Wednesday, December 23, 2009

O Emmanuel

O Emmanuel, Rex et legifer noster, exspectatio Gentium, et Salvator earum : veni ad salvandum nos, Domine, Deus noster.
O Emmanuel, king and lawgiver, desire of the nations, Savior of all people, come and set us free, Lord our God.
— Great “O” Antiphon of the Canticle of Mary, for Vespers, on December 23rd.

An acquaintance linked to a recording of the Advent song, O Come O Come Emmanuel, and remarked that the singer was Jewish. But how appropriate! Advent is a time of waiting for the coming of the Messiah, as Israel has done for thousands of years.  This song recounts the seven “O” Antiphons of Advent, which are taken from the Old Testament book of Isaiah, and so is appropriate for Jew and Christian alike.

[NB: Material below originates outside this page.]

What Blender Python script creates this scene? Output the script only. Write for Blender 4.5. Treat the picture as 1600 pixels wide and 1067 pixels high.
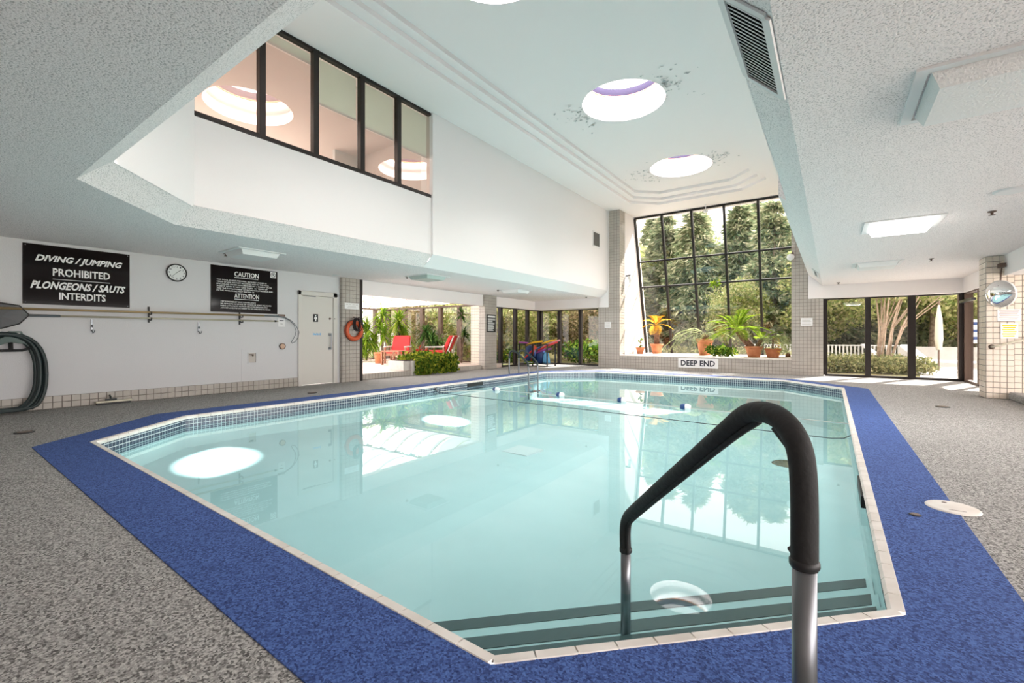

Ancient Israel had hope for a conquering Messiah, who would overthrow the enslavement of the great empires — although they also knew of the mysterious prophesy of the suffering servant. But Christians also wait for the same conquering Messiah — a return in glory of Christ the King who will rule the nations. So faithful Christians and Jews have the same eschatological hope. For a fascinating introduction to this, you may want to listen to audio lectures on the subject by Dr. Lawrence Feingold: click here. An essential key to unlocking the scriptures in this matter is the principle of typology, which was recognized by the ancient rabbis, but which is so often either ignored or inverted today.

We hope for the coming of the Messiah.  But practical men dislike the concept of hope, who think it implies a foolish passivity. But consider its opposite: hopelessness is something so bad that only the most evil of men would desire to impose on their enemies.  Hope is a theological virtue, not a practical one, although it remains essential as its opposite implies. As long as we put all our hope in worldly things, we remain dead in our sin; only if we wait in joyful hope for the coming of the Messiah, can we help make an icon of the heavenly kingdom here on earth.